Nul exemple à cet égard n’est plus instructif que celui des États-Unis. C’est par le zèle de quelques agens européens, peu nombreux d’ailleurs, et surtout par les soins dont le colon est entouré à son arrivée, que l’Américain réussit à grossir chaque année le chiffre de son contingent étranger. Ainsi, sur les 68,311 émigrans débarqués à New-York en 1861, 5,079 furent hébergés gratuitement dans les hôpitaux de la ville, 6,177 reçurent de même un logement provisoire, et 6,023 furent pourvus par l’entremise de commissaires nommés à cet effet. L’utilité de ces premiers soins est si bien comprise de tous, que chaque année les dépenses qu’ils occasionnent sont en partie couvertes par les contributions volontaires des émigrans déjà établis à l’intérieur. Ces apports furent de 90,000 fr. en 1861[1]. Il est à remarquer que, sur ces 68,000 nouveaux débarqués, 1,389 seulement durent être nourris, et qu’il ne leur fut fait d’avances en numéraire que 7,000 francs environ, sur lesquels 150 fr. seulement n’étaient pas encore remboursés à la fin de l’année.

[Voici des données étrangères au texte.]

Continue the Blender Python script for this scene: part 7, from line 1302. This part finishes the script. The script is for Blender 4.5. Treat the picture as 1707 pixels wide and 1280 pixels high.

Cette statistique de frais, qui seraient proportionnellement réduits en raison de l’importance du pays, n’a rien assurément qui doive effrayer la Nouvelle-Ecosse, et tout porte à croire qu’une fois l’impulsion donnée, on verrait, comme aux États-Unis, se constituer des compagnies d’émigration qui affranchiraient l’état de toute charge de ce genre. Lorsqu’on songe au parti que, sur une échelle restreinte, la population acadienne du XVIIIe siècle avait su tirer de la petite portion de pays occupée par elle, on a peine à comprendre les préjugés qui se sont répandus en Angleterre sur l’infertilité de cette colonie. La baie de Fundy a toujours ses marées, les plus considérables du globe, où la mer s’élève au moins de 25 mètres, et les riches terrains d’alluvion ainsi formés ne sont pas moins productifs qu’à l’époque où les colons français les cultivaient avec un succès si marqué. Aujourd’hui, avec sa minime population de 330,000 âmes, la Nouvelle-Ecosse trouve moyen d’exporter pour près

  1. Une grande partie des dépenses d’émigration sont défrayées par les émigrans déjà établis, qui font passer à leurs amis d’Europe l’argent nécessaire pour venir les rejoindre. Il est telles années où l’ensemble de ces sommes, officiellement constaté dans les maisons de banque, s’élève en Angleterre à plus de 11 millions de francs.